The earthship is a structure which utilizes the concepts of thermal mass (a very dense material which can hold heat or the lack of it for long periods of time), passive solar gain (which is the acquiring of heat from the sun without using any outside inputs) and heat ventilation (the process of eliminating heated air from an environment using skylights). The thermal mass is derived from automobile tires laid on their sides, not on the tread, pounded with approximately 300 lbs of dirt, accomplishing a 3 foot thick wall, 10-12 feet high with large amounts of thermal mass. The tires are stacked like bricks, prior to being pounded, and formed into a large single U-shaped structure or several smaller connected U's. The exposed side, or upper side of the U, faces south in the northern hemisphere and vice versa in the southern. It becomes a wall of vertical glass thus achieving passive solar gain. Operable windows and angles can be incorporated within this 'greenhouse' structure.

Within each room or U, an operable skylight is installed to aid in heat release. Shades are also used to block out unwanted sun and insulate from heat loss at light. The roof is also well insulated with a typical R-factor of 60; three times the industry standard. The tires are insulated on the outside of the U and earth is either piled up around the outside of the U extending at least 8 feet around, creating a berm. In drier climates, the bottom half of the U is an excavated earth cliff and the top half is the tire U bermed with soil as described above.

The tires on the interior are sealed via adobe plaster to prevent off- gassing due to oxygen and sunlight. The water to the earthship can be harvested from the propanel roof and stored in a cistern for pressurization and filtration.
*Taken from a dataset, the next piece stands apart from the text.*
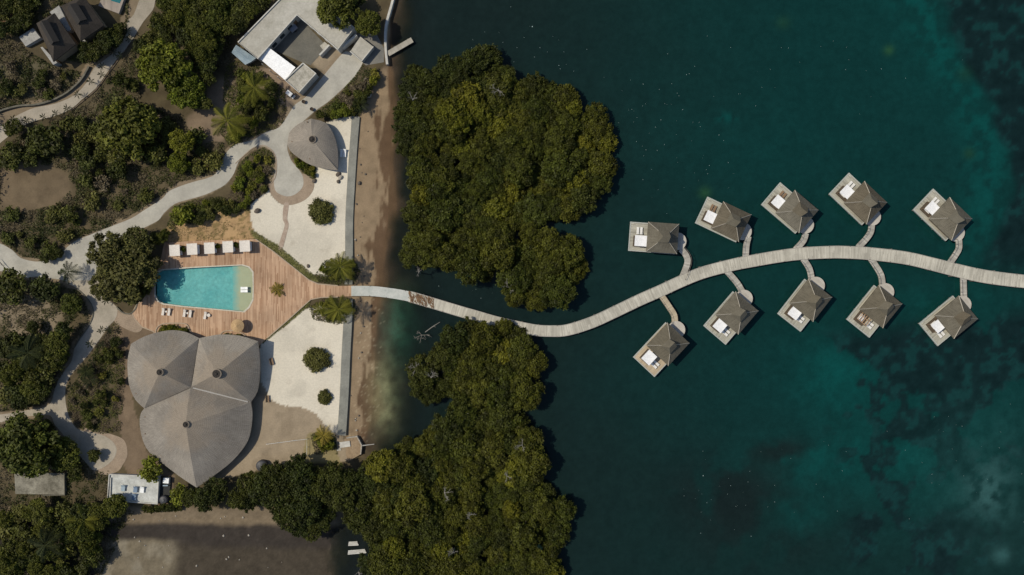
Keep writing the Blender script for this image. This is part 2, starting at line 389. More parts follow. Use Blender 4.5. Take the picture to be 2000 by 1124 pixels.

All water except toilet water is then fed to plants grown within permanent rubber-lined planters along the glass face of the house. The end result is odorless and clear water pumped to the toilet. It is then drained to a solar-assisted septic tank with outdoor planter similar to the indoor ones. These evaporate and digest the sewage. Some earthshippers grow copious amounts of food in the planters, as all the conditions, light, warmth, water and nutrients are plentiful.